Standard Life and Aberdeen Asset Management agree £11bn merger
All-share deal to create the UK’s largest asset manager
Standard Life has struck a deal to acquire rival Aberdeen Asset Management for £3.8bn, creating the UK’s largest asset manager.
Standard Life and Aberdeen Asset Management have agreed terms on an £11 billion merger that will create Britain’s biggest asset manager.
The deal would create one of the world’s industry powerhouses, overseeing £660 billion worth of global assets.
Under the terms of the potential merger, Aberdeen shareholders would own 33.3% and Standard Life shareholders would own 66.7% of the combined group.
However, it is thought several hundred jobs are at risk in Scotland and in the City as the duo pointed to cost savings that could add up to £200 million.
Full story in The Herald
Good for Scotland?
This merger achieves two things. First, while many mergers of Scottish companies in recent history have seen them being absorbed into companies based elsewhere in the UK or overseas, this one unusually creates a larger Scottish company, not seen since RBS acquired NatWest in 2000.
Second, it’s a Scottish turnabout for Standard Life, stalwart of the Edinburgh financial scene for nearly 200 years. Perennially rumoured as a bid target itself since its 2006 flotation, it has been famously twitchy about being Scottish. Being against devolution in the 1990s and more recently against independence, both times threatening to leave Scotland, it now looks like it will be more entrenched in Scotland than ever.
Aberdeen, on the other hand, is a newer company, and has been acquisitive for many years, taking over smaller rivals like EFM, Murray Johnstone and Glasgow Investment Managers, and then Scottish Widows’ investment business in 2013. As with all acquisitions, synergies mean job losses. Aberdeen not only has its traditional base in that city, but like Standard Life, also sizable operations in Edinburgh mostly arising through its acquisitions.

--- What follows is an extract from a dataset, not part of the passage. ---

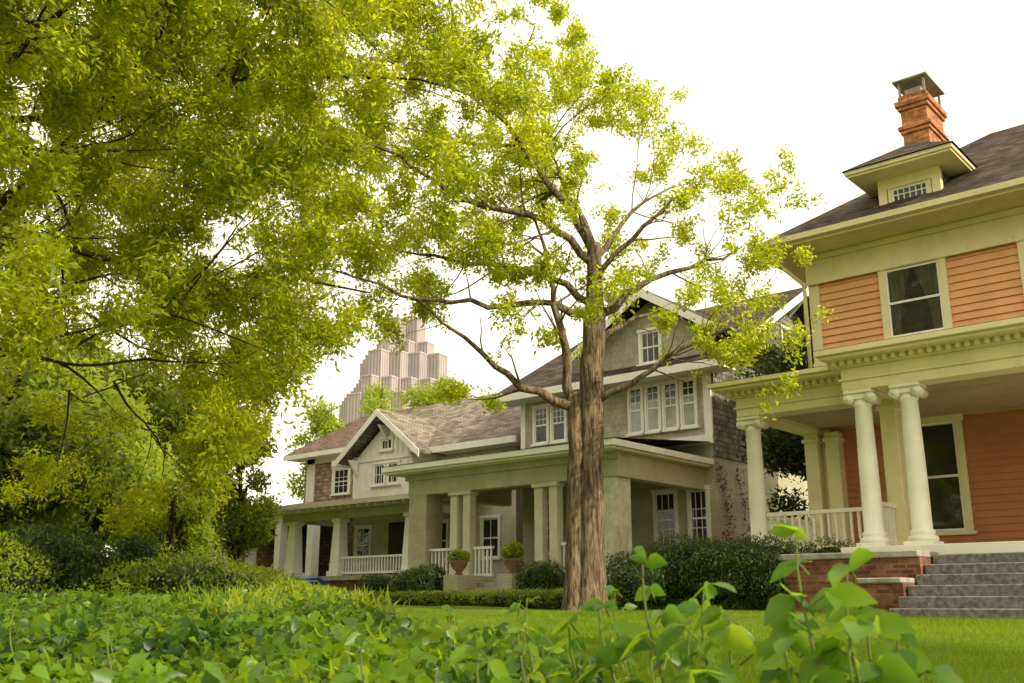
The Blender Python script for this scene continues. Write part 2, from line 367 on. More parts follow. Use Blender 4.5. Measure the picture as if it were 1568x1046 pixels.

So while the merger is defensively good for Scotland, and creates an investment powerhouse with a substantial insurance business, hundreds and perhaps thousands of employees might take a different view. There is also a chance that another company might try and buy either Standard Life or Aberdeen, coming in with a better deal. The Herald stated that the companies expect a £200m saving through the merger, perhaps something that will appear as a special dividend to shareholders next year.
Both companies will be represented in the new company name. Memories of when Friends Provident merged with Ivory and Sime, some stated the new name should be FIasCo. This time, could we get SLAC, SLAM, SLAP or something like that?
Money Questioner’s thoughts
I didn’t see this coming.
Stock markets have warmed to the deal already, with prices of both companies rising in the morning trading.
It bucks the trend a little, too. Whereas Scottish Widows, owned by Lloyds Banking Group, sold its investments business to Aberdeen, rival insurer Standard life now wants to integrate more investment management rather than separate its own insurance and investments business. Unless, of course, there will be a subsequent separation following restructuring. But that doesn’t seem to be on the cards. Standard Life’s expertise is in sectors like fixed income and property, feeding into its life assurance and pension products, whereas Aberdeen’s is in global equities, especially Asia and Emerging Markets, through managed and fund products. In that sense, they are complementary.
Consolidation in financial services is ongoing and inevitable. Edinburgh used to have a large number of investment managers and life assurance companies but now only a small number of large names remain. Soon there will be one fewer.